The ideas was to use non-violent action as a “weapon of mass destruction” to challenge the Chinese government.
Organisers prepared a plan to persuade 10,000 people on to the streets, to occupy roads in central Hong Kong, back in January 2013.
They believed that China’s moves to control the Hong Kong election would provide a flashpoint where civil disobedience could be effective, and planned accordingly.
Their strategies were not just to plan the timing and nature of the demonstrations, but also how they would be run.
BBC Newsnight has been told many of those involved in the demonstrations, perhaps more than 1,000 of them, have been given specific training to help make the campaign as effective as possible.
‘New world race’
Jianili Yang, a Chinese academic, was part of the violent protests in Tiananmen Square 25 years ago. He has been advising the Hong Kong demonstrators on an almost hourly basis.

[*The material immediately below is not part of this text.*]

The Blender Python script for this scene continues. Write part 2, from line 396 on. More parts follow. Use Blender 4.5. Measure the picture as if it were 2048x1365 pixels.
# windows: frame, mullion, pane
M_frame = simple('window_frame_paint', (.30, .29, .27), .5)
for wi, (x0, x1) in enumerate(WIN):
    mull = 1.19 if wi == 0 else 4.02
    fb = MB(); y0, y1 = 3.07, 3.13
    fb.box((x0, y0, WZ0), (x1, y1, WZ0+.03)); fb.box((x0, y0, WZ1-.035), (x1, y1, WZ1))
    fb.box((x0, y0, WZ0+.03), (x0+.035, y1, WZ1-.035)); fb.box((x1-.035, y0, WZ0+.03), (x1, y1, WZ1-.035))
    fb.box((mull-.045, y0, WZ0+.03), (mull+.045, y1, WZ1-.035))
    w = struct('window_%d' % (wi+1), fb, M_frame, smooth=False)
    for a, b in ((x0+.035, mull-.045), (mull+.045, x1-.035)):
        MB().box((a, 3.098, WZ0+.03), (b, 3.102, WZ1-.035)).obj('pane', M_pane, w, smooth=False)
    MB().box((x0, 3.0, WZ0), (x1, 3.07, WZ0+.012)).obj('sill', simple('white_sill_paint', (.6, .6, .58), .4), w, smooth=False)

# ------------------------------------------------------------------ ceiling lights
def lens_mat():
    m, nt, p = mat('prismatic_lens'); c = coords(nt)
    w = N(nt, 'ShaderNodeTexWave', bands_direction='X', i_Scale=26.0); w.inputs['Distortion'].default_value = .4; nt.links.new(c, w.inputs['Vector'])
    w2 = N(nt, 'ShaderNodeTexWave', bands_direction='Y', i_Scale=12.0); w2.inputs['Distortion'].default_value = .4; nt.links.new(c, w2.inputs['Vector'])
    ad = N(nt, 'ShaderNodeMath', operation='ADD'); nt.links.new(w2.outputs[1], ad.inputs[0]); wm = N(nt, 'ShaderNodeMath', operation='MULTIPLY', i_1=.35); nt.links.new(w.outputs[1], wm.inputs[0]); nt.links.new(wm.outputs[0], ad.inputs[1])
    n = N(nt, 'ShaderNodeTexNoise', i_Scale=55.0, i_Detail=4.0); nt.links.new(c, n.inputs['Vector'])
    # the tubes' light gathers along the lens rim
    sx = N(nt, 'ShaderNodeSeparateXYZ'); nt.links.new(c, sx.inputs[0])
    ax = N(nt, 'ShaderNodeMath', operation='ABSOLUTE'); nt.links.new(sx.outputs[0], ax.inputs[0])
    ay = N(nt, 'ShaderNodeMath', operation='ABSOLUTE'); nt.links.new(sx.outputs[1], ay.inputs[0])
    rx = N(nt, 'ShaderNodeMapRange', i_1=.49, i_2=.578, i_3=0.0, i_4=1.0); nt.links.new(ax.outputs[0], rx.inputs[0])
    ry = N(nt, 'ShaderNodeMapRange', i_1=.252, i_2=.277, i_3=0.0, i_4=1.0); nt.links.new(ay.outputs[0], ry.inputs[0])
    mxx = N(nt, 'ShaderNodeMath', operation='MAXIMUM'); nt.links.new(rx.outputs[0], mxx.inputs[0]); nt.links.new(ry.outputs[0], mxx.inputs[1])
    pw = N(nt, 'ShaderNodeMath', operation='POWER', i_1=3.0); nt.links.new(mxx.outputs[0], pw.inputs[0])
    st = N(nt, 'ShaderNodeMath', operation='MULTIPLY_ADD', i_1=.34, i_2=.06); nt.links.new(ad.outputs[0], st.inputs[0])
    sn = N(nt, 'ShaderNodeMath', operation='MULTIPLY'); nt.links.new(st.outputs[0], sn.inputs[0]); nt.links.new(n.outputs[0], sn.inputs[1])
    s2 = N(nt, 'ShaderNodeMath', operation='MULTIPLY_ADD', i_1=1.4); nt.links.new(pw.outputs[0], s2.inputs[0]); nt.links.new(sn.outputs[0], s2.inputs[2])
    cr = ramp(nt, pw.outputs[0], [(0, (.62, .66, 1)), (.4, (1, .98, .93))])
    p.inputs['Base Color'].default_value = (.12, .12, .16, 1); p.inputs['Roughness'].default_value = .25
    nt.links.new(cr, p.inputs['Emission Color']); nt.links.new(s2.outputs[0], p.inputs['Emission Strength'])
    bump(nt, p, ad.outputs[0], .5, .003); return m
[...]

He says that the students are better organised than the Tiananmen protesters ever were, with clearer, more effective structures for their action and clearer goals about what they are trying to achieve.
Jamila Raqib, the executive director of the Albert Einstein Institution in New York, a human rights organisation, says: “Protesters were taught how to behave during a protest.
“How to keep ranks, how to speak to police, how to manage their own movement, how to use marshals in their movement, people who are specially trained.
“It was also how to behave when arrested – practical things like the need for food and water, movement can last longer when people are taken care of, and also how to manage a water cannon being used against you, and other types of police violence.”